Rohani juga mengaku, selama empat tahun kerja di pabrik tersebut dirinya mendapatkan upah yang kecil.
Yakni hanya sebesar Rp 42 ribu untuk dua bal soun yang berhasil dikemas.
"Kalau semakin banyak dapat dikemas, maka akan besar pula dapat upah. Tetapi, karena bekerjanya manual seperti ini hanya dapat Rp 50 ribu perhari," ungkapnya.
Pabrik soun Cap Ayam yang sudah beroperasi selama lebih dari 10 tahun ini diketahui setiap harinya mampu memproduksi ratusan bal soun.
Setiap bal soun berisikan 30 pcs soun kering siap konsumsi.

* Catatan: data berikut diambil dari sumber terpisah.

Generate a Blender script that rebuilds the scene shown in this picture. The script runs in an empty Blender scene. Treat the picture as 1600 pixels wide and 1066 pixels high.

Namun ketika memasuki musim penghujan seperti sekarang maka hasil produksi akan jauh menurun karena proses pembuatan kebanyakan menggunakan tenaga manusia.
Hanya saat melakukan pengadukan saja menggunakan mesin.
"Kalau lagi panas, biasanya produksi bisa lebih banyak. Tetapi, kalau lagi hujan seperti ini hasil produksi juga menurun. Karena, untuk mengeringkan soun kami memanfaatkan sinar matahari," ungkap Toeng.
Hasil produksi soun Cap Ayam ini kemudian akan dikirimkan ke sejumlah daerah yang ada di Sumsel dengan harga yang terbilang lumayan terjangkau.